◆ Directive
Copy out exactly the lines from the start of the data to the line containing "scene.camera = cam". Include both.

◆ Material to process
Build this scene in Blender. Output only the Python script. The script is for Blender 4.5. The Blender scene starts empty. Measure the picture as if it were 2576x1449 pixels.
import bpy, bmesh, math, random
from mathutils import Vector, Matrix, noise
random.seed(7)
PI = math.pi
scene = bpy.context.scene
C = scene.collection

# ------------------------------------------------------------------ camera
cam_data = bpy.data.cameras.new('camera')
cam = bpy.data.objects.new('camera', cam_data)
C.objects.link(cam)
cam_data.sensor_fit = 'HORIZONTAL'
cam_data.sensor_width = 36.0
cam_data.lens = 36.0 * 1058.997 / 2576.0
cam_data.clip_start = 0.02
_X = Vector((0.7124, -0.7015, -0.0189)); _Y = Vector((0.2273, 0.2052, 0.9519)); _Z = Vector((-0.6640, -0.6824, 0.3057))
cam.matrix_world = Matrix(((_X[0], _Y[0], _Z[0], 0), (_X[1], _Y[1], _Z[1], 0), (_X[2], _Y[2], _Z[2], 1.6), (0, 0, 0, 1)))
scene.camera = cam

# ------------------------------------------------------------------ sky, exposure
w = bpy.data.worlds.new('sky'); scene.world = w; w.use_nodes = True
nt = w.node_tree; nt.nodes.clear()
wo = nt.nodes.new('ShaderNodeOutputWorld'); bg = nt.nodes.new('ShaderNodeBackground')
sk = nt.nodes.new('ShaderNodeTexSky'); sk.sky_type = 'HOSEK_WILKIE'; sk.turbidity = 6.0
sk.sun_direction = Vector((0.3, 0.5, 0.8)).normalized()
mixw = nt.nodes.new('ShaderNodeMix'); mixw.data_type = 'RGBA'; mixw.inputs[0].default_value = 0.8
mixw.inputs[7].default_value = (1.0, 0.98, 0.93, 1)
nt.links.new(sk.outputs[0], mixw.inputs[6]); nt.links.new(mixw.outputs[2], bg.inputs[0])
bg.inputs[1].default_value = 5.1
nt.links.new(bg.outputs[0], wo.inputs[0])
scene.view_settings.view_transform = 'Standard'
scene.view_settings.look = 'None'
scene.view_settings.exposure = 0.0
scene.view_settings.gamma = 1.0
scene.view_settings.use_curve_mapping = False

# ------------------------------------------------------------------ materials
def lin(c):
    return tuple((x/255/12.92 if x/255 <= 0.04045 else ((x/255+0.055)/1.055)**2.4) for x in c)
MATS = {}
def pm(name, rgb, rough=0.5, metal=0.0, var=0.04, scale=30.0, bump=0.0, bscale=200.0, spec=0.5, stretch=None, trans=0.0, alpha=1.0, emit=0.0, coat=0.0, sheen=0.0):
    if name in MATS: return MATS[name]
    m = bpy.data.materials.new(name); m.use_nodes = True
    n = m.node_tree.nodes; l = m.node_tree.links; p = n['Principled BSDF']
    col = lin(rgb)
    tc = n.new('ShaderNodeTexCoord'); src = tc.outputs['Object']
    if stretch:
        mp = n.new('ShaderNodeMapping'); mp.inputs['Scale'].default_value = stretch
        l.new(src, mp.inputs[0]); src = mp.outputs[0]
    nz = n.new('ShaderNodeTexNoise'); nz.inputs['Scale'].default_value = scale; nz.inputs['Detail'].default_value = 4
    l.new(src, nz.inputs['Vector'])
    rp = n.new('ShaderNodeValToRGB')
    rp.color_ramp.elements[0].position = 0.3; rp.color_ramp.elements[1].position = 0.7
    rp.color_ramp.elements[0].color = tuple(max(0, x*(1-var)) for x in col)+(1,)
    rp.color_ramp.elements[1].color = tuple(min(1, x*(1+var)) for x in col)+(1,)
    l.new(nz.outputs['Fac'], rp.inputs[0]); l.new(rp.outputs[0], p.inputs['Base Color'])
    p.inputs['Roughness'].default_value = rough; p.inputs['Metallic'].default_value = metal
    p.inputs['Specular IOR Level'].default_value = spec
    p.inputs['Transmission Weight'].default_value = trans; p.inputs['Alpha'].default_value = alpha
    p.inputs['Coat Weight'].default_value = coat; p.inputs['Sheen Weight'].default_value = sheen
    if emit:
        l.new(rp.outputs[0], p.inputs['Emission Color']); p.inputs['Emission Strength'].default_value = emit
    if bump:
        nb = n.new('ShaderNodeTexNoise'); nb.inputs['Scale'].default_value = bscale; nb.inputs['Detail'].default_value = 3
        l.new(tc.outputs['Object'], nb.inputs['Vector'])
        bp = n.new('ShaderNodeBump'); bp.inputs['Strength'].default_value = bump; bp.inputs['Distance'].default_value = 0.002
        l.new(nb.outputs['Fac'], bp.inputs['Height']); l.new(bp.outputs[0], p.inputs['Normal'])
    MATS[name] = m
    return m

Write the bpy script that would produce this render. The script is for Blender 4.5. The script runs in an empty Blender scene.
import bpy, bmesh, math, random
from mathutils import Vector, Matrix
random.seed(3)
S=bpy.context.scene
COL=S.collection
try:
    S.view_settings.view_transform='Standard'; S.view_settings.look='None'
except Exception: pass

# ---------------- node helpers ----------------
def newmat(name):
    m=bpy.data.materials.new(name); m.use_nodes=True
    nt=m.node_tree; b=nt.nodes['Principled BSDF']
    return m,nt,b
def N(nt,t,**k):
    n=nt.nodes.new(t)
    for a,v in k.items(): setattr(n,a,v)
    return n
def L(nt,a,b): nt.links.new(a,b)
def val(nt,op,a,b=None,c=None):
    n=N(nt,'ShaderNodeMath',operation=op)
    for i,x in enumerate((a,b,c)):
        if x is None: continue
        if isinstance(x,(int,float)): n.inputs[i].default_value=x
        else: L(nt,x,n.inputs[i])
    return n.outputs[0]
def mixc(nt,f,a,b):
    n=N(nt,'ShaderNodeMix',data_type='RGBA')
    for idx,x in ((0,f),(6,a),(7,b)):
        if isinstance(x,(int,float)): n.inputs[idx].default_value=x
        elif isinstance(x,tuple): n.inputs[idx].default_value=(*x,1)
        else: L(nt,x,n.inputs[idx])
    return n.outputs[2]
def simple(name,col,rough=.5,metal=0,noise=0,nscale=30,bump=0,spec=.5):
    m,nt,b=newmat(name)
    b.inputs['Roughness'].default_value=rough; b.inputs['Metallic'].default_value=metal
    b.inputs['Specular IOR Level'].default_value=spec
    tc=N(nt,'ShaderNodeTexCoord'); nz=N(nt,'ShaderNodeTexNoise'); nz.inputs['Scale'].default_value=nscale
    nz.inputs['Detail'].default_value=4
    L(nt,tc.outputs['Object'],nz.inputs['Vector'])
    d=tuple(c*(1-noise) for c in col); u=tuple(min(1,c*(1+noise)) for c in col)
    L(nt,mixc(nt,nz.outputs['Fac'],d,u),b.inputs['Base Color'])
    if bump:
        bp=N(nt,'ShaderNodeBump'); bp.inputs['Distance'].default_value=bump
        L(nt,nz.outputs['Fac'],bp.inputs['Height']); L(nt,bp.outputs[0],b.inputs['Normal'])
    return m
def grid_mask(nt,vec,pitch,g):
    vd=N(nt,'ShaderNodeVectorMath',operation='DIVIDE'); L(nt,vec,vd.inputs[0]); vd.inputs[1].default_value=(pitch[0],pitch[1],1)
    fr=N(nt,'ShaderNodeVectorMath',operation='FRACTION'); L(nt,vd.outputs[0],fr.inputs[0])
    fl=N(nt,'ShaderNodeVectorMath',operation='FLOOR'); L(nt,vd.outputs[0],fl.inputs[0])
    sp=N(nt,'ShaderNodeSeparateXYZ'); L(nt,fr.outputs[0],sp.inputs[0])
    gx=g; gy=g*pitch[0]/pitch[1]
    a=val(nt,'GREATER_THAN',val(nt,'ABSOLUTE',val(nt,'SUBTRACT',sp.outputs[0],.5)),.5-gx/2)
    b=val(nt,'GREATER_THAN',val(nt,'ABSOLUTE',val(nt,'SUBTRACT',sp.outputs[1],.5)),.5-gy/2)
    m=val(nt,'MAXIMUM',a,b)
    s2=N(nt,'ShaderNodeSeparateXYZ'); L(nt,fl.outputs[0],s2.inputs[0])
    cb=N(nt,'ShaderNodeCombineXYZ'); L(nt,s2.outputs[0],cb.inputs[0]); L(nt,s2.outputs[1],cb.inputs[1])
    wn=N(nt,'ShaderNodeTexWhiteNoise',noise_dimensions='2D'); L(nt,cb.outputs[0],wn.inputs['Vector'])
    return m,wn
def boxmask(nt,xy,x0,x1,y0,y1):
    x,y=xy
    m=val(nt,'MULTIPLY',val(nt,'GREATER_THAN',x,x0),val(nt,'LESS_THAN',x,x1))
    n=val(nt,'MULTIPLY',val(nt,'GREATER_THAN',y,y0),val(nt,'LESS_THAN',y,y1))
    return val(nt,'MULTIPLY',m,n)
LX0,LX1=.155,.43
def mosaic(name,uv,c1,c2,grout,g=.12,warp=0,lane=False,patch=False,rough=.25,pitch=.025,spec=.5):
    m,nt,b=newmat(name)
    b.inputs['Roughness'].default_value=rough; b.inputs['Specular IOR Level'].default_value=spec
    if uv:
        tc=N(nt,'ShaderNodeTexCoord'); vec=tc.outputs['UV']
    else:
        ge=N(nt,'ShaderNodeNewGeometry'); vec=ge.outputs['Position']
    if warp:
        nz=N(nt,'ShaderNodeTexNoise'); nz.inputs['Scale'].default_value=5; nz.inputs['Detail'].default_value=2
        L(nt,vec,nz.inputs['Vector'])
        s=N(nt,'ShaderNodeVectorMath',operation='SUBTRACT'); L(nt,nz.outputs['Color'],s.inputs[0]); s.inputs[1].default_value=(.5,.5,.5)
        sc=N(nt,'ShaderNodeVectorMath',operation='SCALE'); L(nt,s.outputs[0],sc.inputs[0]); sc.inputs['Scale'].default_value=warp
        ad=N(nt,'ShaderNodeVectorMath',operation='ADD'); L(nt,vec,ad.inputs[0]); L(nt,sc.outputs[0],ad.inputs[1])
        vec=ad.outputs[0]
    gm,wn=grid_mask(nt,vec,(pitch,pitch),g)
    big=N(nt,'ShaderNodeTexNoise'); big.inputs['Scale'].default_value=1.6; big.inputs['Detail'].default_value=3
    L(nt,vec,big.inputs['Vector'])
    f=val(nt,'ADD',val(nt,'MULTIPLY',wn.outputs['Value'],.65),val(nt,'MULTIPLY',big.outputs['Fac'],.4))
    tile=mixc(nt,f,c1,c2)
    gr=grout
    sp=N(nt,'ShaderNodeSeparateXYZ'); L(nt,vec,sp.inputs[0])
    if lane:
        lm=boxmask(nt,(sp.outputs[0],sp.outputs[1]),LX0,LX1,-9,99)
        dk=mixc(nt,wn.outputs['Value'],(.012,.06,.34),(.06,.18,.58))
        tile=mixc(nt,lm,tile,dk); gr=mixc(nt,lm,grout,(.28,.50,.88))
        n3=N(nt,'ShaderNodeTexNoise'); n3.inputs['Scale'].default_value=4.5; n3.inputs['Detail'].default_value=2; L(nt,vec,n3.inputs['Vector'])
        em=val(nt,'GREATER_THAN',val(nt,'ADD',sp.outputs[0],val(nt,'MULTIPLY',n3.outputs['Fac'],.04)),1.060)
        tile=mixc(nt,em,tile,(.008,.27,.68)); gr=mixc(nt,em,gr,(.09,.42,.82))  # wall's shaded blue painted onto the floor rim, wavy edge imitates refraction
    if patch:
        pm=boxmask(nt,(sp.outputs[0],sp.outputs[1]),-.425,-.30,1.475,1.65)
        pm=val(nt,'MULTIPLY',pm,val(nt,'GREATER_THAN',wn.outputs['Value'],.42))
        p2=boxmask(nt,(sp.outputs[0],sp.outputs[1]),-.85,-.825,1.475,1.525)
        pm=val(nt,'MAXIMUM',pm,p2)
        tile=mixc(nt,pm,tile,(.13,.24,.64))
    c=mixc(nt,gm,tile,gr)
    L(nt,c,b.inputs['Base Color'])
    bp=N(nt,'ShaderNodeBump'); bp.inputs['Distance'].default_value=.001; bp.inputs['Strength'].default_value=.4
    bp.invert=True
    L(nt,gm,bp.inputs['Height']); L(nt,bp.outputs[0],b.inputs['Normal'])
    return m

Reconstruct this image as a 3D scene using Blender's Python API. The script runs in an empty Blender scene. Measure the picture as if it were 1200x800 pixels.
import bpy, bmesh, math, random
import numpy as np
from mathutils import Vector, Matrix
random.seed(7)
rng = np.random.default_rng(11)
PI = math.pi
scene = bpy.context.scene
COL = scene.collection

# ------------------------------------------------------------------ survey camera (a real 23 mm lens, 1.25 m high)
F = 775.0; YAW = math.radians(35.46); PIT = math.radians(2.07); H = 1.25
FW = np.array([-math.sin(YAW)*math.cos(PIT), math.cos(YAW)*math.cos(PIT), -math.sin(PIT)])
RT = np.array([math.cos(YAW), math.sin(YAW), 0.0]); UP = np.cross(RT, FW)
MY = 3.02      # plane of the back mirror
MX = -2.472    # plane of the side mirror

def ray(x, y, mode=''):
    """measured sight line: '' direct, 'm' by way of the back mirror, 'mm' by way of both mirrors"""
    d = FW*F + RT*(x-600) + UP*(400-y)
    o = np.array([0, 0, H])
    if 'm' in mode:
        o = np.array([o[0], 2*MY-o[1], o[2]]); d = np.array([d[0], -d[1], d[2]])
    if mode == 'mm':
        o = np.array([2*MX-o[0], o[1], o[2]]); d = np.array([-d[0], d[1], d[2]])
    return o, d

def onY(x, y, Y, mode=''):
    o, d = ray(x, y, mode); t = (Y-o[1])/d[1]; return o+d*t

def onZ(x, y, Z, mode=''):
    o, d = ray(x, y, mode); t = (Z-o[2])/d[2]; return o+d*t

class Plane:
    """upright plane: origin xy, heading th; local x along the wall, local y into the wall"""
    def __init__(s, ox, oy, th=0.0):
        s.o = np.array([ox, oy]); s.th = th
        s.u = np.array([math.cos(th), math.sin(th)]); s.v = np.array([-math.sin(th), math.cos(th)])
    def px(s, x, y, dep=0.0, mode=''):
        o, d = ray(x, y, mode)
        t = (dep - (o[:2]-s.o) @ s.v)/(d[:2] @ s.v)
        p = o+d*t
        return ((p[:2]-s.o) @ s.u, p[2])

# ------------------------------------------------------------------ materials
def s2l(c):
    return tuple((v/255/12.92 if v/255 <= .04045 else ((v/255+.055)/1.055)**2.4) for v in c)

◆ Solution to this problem
Build this scene in Blender. Output only the Python script. The script is for Blender 4.5. The Blender scene starts empty. Measure the picture as if it were 2576x1449 pixels.
import bpy, bmesh, math, random
from mathutils import Vector, Matrix, noise
random.seed(7)
PI = math.pi
scene = bpy.context.scene
C = scene.collection

# ------------------------------------------------------------------ camera
cam_data = bpy.data.cameras.new('camera')
cam = bpy.data.objects.new('camera', cam_data)
C.objects.link(cam)
cam_data.sensor_fit = 'HORIZONTAL'
cam_data.sensor_width = 36.0
cam_data.lens = 36.0 * 1058.997 / 2576.0
cam_data.clip_start = 0.02
_X = Vector((0.7124, -0.7015, -0.0189)); _Y = Vector((0.2273, 0.2052, 0.9519)); _Z = Vector((-0.6640, -0.6824, 0.3057))
cam.matrix_world = Matrix(((_X[0], _Y[0], _Z[0], 0), (_X[1], _Y[1], _Z[1], 0), (_X[2], _Y[2], _Z[2], 1.6), (0, 0, 0, 1)))
scene.camera = cam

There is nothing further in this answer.